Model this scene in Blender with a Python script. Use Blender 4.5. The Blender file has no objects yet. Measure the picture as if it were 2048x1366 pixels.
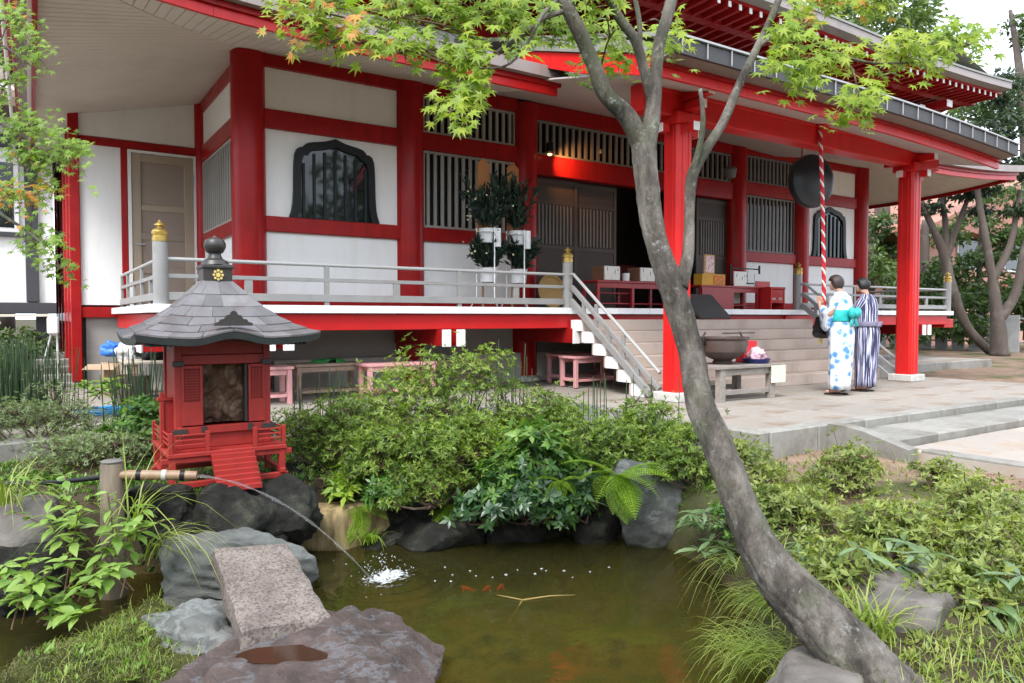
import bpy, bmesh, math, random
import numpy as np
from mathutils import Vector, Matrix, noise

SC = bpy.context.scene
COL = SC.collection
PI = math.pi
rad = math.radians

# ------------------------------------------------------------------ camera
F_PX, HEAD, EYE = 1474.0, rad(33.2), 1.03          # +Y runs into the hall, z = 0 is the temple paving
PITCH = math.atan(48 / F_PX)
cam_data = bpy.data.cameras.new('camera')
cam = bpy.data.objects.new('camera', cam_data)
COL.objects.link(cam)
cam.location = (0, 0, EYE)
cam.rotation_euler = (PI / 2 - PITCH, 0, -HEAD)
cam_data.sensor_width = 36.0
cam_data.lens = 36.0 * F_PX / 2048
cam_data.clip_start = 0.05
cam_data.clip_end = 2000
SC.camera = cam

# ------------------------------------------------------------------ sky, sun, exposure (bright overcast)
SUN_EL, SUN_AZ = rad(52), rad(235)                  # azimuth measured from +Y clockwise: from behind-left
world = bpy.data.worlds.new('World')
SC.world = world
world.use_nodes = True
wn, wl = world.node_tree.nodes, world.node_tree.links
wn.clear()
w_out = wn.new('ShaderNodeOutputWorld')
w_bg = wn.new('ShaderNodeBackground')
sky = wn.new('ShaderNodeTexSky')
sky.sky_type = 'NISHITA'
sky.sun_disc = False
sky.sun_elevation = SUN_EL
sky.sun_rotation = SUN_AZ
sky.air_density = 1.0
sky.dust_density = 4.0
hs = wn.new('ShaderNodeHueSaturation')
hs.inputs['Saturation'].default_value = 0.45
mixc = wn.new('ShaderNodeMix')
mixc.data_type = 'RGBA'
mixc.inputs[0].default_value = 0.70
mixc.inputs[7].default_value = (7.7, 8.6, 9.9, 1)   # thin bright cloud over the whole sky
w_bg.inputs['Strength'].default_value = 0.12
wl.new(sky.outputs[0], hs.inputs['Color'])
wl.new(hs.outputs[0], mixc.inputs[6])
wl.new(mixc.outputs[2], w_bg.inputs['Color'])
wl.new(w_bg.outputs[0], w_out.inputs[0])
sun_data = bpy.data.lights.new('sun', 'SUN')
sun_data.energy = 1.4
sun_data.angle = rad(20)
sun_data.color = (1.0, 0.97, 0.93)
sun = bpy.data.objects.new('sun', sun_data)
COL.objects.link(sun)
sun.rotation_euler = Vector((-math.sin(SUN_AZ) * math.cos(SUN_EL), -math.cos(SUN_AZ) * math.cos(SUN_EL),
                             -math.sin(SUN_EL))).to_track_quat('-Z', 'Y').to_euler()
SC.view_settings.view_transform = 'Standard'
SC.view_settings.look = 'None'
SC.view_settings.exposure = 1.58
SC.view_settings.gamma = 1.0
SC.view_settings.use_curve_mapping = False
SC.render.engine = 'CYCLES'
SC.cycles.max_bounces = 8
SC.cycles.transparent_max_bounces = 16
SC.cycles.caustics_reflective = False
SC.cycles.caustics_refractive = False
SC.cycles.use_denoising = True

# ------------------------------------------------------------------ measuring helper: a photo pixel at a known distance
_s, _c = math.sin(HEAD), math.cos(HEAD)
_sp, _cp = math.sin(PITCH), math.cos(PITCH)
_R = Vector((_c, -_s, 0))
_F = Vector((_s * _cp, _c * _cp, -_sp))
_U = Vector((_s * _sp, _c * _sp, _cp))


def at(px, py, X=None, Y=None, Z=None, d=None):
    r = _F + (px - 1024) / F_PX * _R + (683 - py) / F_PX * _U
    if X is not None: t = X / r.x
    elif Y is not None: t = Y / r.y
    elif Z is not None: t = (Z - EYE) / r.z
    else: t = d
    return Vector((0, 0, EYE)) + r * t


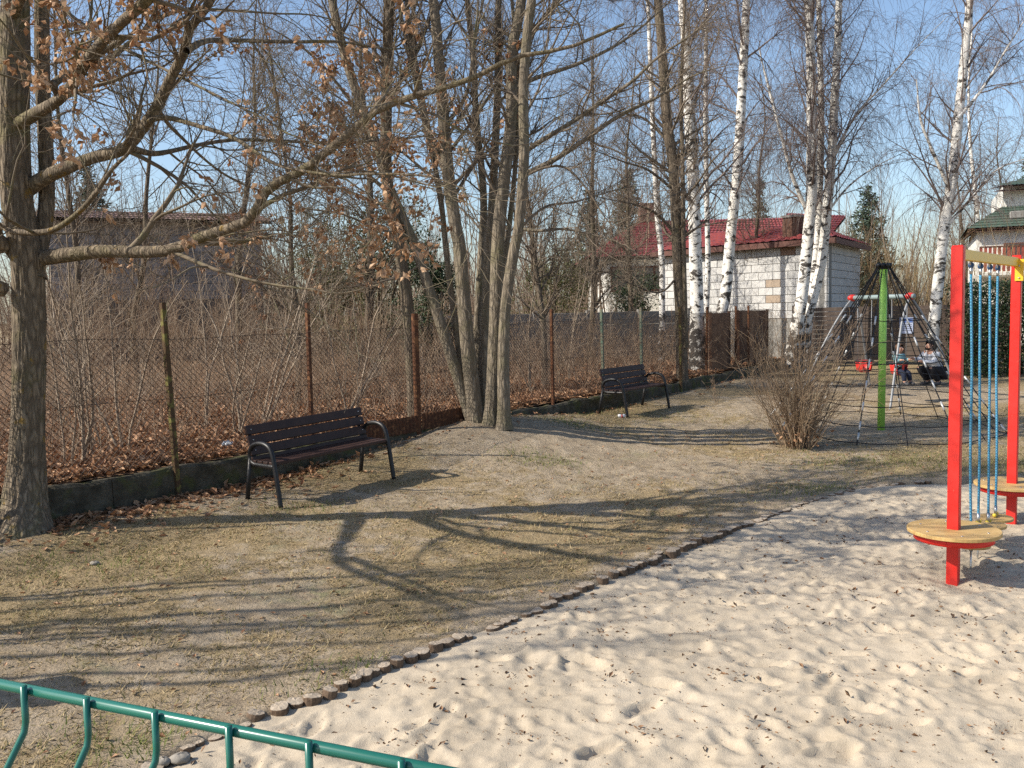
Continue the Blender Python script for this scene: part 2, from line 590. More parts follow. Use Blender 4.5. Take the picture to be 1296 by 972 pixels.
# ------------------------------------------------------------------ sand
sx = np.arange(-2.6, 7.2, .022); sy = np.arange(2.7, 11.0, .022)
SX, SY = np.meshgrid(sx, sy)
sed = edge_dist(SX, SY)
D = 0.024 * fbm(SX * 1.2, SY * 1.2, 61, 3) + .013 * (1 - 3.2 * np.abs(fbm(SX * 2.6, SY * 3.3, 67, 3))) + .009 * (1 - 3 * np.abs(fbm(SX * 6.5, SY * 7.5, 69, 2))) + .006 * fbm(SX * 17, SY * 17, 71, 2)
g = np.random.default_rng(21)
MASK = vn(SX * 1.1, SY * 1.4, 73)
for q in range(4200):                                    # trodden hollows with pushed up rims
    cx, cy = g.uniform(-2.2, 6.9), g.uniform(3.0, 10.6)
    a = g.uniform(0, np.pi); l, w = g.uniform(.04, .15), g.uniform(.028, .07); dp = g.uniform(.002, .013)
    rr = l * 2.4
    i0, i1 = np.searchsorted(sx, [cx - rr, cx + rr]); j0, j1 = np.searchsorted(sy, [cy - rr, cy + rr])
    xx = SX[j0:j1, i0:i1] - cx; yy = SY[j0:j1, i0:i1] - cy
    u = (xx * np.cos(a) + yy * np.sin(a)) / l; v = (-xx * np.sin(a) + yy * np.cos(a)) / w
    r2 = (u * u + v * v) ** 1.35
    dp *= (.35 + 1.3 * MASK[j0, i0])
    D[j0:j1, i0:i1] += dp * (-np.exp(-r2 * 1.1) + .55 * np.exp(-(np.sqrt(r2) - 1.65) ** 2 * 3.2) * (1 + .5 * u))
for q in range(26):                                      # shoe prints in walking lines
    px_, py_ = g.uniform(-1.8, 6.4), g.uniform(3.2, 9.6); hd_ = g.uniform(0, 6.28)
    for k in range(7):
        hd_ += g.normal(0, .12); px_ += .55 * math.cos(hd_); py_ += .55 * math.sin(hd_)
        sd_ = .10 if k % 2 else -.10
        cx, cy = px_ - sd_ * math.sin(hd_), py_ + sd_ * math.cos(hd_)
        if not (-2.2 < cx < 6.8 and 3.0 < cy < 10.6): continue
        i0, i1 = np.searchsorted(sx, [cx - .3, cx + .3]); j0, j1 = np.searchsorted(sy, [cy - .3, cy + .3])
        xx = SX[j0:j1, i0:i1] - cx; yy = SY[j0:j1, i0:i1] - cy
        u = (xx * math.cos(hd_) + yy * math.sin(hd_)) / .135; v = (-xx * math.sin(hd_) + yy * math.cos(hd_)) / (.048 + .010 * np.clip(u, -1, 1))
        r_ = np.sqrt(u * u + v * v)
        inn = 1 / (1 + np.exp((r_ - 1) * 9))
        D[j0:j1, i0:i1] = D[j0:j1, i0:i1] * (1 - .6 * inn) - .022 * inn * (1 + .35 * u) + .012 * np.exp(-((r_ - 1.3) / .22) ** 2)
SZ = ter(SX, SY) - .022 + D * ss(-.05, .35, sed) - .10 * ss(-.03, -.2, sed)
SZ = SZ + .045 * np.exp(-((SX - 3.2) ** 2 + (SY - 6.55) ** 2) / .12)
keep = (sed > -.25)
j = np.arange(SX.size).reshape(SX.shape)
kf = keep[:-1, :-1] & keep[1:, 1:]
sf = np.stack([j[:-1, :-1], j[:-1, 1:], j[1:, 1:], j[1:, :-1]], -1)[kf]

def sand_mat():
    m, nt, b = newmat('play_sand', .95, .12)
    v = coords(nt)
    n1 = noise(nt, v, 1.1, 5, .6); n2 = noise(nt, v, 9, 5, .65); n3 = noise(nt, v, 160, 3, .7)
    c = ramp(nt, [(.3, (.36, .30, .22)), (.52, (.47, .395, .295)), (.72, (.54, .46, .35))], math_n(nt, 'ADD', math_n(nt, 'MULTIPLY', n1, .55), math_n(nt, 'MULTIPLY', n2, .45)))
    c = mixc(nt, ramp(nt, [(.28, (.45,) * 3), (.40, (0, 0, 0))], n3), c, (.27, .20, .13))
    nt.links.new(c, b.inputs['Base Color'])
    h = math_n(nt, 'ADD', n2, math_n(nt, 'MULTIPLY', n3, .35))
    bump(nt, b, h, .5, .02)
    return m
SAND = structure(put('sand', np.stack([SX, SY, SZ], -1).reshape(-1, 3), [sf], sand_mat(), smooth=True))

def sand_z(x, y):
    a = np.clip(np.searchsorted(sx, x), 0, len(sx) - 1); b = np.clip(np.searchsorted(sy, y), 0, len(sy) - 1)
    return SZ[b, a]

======

* **GIVEN EXERCISE**: Copy all lines of the material above where the string "scene" occurs.

* **FULL OUTPUT**:
Model this scene in Blender with a Python script. Use Blender 4.5. The Blender file has no objects yet. Measure the picture as if it were 2048x1366 pixels.
SC = bpy.context.scene
Continue the Blender Python script for this scene: part 2, from line 590. More parts follow. Use Blender 4.5. Take the picture to be 1296 by 972 pixels.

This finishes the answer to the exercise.